16. On the aforenoted testimonies, relevant would be it to note that

for the first time the Investigating Officer had recorded the statement

of Karambir under Section 161 Cr.P.C. on 22.5.1999. The Statement

of Sanjay under Section 161 Cr.P.C. was recorded by the

Investigating Officer on 26.5.1999. Both these witnesses were thus

examined after almost five years of the incident.

17. This Court also notes that the first complaint of the complainant

mark 'X' dated 2.9.1994 addressed to the concerned police officer,

nowhere speaks of the incident of 31.8.1994. It was a general

statement wherein it was stated that the accused used to harass him

and call him names "chura" and "chamar". The incident of

31.8.1994 was completely missing in the complaint dated 2.9.1994.

18. The FIR was registered on a complaint dated 23.08.1999; this

complaint was lodged after a gap of four years from the date of the

incident. Such an inordinate delay in lodging of the FIR is wholly

unexplained and brings to mind suspicion of embellishment.

19 This Court in MANU/DE/2959/2012 Manmohan Singh v. The

State (G.N.C.T. of Delhi) had in this context observed:

"13. In the case of "Mehraj Singh (L/Nk.) v.State of U.P. (1994) 5 SCC 188, the Supreme Court has held :

XXXX XXXX XXXX

"12. FIR in a criminal case and particularly in a murder case is a vital and valuable piece of evidence for the purpose of appreciating the evidence led at the trial. The object of insisting upon prompt lodging of the FIR is to obtain the earliest information regarding the circumstance in which the crime was committed, including the names of the actual culprits and the parts

played by them, the weapons, if any, used, as also the names of the eyewitnesses, if any. Delay in lodging the FIR often results in embellishment, which is a creature of an afterthought. On account of delay, the FIR not only gets bereft of the advantage of spontaneity, danger also creeps in of the introduction of a coloured version or exaggerated story...."

14. Earliest reporting of the occurrence with all its vivid detail gives an assurance regarding truth of its version. Deliberate delay in lodging the complaint/FIR is always fatal. It appears that the IO was deliberately marking time with a view to give a particular shape to the case. All the circumstances lead to one and only one conclusion that this dying declaration is not a genuine document and no sanctity can be attached to it."

20. Record also substantiates largely the submission of the learned

counsel for the appellant that the complainant PW-7, PW-1 and PW-3

who were the alleged public witnesses were all hand in glove and had

the same interest; their interest was to vent their grudges against S.K.
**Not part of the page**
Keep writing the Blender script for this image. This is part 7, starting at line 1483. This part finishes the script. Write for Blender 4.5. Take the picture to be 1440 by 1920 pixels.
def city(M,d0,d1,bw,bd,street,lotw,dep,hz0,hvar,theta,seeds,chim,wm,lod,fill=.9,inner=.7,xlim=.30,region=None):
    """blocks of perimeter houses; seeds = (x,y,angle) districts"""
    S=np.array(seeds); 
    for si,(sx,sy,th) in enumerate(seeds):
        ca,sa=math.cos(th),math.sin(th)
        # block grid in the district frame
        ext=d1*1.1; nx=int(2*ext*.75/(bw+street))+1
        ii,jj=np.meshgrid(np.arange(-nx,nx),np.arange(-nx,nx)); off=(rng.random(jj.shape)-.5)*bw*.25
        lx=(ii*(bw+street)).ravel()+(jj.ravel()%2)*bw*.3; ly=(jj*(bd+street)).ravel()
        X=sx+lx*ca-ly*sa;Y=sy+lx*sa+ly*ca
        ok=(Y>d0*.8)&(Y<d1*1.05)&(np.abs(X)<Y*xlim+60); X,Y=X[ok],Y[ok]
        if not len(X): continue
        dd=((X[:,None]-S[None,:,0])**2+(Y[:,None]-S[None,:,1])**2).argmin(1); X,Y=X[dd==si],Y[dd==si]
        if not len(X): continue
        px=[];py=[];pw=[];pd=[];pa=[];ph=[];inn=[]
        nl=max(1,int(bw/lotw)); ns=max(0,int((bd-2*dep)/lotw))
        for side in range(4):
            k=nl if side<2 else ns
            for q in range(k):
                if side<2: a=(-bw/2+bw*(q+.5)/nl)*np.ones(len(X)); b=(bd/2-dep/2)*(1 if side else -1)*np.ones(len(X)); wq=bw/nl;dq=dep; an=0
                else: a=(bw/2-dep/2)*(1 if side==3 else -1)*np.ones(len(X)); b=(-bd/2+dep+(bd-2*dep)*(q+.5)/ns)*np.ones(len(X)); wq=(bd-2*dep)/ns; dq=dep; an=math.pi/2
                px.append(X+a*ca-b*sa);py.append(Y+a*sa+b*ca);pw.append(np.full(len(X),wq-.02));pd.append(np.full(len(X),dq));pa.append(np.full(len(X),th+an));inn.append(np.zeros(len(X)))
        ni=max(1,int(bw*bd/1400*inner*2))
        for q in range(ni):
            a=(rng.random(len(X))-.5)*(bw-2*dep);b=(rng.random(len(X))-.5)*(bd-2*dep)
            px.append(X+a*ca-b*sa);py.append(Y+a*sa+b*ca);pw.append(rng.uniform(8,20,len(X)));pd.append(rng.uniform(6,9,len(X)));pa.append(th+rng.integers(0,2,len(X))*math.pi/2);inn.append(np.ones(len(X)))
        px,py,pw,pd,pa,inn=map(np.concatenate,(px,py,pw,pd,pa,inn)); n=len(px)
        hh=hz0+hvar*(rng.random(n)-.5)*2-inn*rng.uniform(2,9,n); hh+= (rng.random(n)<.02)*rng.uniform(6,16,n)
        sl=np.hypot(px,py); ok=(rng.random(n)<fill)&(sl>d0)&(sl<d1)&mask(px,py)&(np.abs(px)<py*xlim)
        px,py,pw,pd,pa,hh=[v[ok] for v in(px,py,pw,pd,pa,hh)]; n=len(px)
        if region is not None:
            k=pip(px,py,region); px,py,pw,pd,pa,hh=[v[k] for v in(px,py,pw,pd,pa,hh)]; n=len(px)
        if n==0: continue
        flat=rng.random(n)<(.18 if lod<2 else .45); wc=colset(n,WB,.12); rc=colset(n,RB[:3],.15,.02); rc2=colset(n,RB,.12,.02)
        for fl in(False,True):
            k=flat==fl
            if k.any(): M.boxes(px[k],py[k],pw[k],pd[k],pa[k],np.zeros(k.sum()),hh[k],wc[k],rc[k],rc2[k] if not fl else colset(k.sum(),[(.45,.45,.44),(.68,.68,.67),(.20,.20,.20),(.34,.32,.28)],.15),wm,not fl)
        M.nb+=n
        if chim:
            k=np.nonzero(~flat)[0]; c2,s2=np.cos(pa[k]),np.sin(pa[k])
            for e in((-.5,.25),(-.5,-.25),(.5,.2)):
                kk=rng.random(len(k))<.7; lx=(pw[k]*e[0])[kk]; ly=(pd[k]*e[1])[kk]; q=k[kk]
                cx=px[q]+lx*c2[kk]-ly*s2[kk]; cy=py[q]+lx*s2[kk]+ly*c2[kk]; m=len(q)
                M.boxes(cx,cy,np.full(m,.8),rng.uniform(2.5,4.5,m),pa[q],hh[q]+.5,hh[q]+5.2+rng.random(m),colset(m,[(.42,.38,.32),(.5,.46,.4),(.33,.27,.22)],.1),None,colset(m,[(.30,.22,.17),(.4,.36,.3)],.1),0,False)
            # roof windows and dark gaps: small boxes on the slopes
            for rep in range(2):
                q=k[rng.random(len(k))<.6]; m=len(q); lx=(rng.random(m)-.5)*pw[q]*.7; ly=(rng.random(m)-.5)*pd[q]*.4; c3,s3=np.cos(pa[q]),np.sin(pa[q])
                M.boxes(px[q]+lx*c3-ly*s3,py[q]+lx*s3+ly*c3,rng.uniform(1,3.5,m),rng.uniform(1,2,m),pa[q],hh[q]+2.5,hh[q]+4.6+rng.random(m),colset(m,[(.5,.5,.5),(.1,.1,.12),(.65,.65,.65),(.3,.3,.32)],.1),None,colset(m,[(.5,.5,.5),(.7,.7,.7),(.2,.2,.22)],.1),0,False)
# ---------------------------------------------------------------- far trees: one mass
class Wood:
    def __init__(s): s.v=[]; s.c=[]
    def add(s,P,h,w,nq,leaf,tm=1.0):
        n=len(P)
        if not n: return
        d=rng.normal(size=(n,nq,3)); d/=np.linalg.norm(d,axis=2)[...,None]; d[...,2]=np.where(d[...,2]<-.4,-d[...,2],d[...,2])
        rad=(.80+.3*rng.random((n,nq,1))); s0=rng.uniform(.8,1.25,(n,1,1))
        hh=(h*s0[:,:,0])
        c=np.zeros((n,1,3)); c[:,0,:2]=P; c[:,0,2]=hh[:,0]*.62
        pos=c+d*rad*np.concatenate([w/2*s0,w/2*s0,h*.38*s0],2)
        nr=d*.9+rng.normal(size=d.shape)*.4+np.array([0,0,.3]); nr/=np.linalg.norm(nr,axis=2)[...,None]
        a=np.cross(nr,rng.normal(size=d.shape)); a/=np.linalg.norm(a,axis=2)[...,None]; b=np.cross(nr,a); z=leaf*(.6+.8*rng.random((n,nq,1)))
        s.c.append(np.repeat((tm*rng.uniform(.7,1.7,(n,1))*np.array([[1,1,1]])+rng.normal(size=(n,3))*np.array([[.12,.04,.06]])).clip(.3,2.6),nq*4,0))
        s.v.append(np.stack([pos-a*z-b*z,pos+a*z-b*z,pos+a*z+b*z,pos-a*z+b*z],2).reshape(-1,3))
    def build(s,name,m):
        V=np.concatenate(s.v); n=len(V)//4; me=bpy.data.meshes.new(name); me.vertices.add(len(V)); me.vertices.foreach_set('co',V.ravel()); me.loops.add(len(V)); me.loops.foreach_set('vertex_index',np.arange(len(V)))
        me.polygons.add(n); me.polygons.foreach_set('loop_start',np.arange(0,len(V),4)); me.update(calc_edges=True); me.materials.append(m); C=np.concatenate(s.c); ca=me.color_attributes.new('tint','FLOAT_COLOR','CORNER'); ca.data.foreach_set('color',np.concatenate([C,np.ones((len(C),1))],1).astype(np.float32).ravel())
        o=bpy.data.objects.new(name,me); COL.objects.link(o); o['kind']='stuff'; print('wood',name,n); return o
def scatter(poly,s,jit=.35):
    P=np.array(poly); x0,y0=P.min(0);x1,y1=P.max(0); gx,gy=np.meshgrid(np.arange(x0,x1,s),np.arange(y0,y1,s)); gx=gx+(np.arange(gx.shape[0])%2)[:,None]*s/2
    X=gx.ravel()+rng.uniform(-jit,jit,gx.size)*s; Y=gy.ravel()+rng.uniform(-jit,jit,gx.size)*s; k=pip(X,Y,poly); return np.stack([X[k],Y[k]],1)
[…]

Sharma, who was working as an Assistant Engineer in the same office

and was in the senior capacity qua all the afore-noted persons i.e. PW-

7, PW-1 and PW-3. All of them had stated in their depositions that

they were being harassed by S.K. Sharma; complaints made by PW-7

repeatedly to S.K. Sharma met the same fate; he rebuked the

complainant and told him to leave the office or otherwise he would

be thrown out of his job. It is an admitted fact that the appellant is

brother-in-law of S.K. Sharma. PW-1 and PW-3 have also admitted

that they had filed complaints against S.K. Sharma as he was

harassing them. Thus, all efforts made by PW-7, PW-1 and PW-3 to

accost their boss S.K. Sharma with any kind of complaint against

Virender Singh/appellant met with a closed door; they were never

heard; this was for the reason that S.K. Sharma was the brother-in-law

of the appellant.

21 In this background, the arguments of learned counsel for the

appellant that the so-called independent witnesses brought forward by

the prosecution were interested witnesses, is a submission which

cannot be ignored. They were associates of the complainant and all of

them had a common goal and this is spelt out from their testimony.

Their goal and aim was to get even with S.K. Sharma and this

probably had led them to make accusations against his brother-in-law

i.e. the appellant Vijender Singh.

22. This Court is fortified by this conclusion also for the reason that

the incident having occurred on 31.8.1994, Karambir Singh and

Sanjay had given their statements to the Investigating Officer after 5

years i.e. on 22.5.1999 and 26.5.1999. The first complaint made by

PW-7 on 2.9.1994 also did not mention the incident of 31.8.1994. It

seems that the complainant had lost touch with the matter and had

almost given it up and when again for some reason, which is again

wholly unexplained, after an inordinate and unjustifiable delay, he

lodged a complaint dated 23.08.1999. He again set the law in motion

after 4 years and the FIR came to be registered. This could be

nothing but for a motivated reason. This Court is constrained to draw

this conclusion as otherwise why the complainant did not pursue his

complaint has not been explained or answered.

23. All these evidences collated, both oral and documentary,

persuade this Court to give benefit of doubt to the appellant. It cannot

be said that the charges under Section 3(1)(X) and Section 3(2)(VII)

of the said Act have been proved beyond reasonable doubt against the

appellant. Giving benefit of doubt to the appellant, the appeal is

allowed. The appellant is acquitted. His bail bond stands cancelled.

Surety discharged.

24. Appeal stands disposed of in the above terms.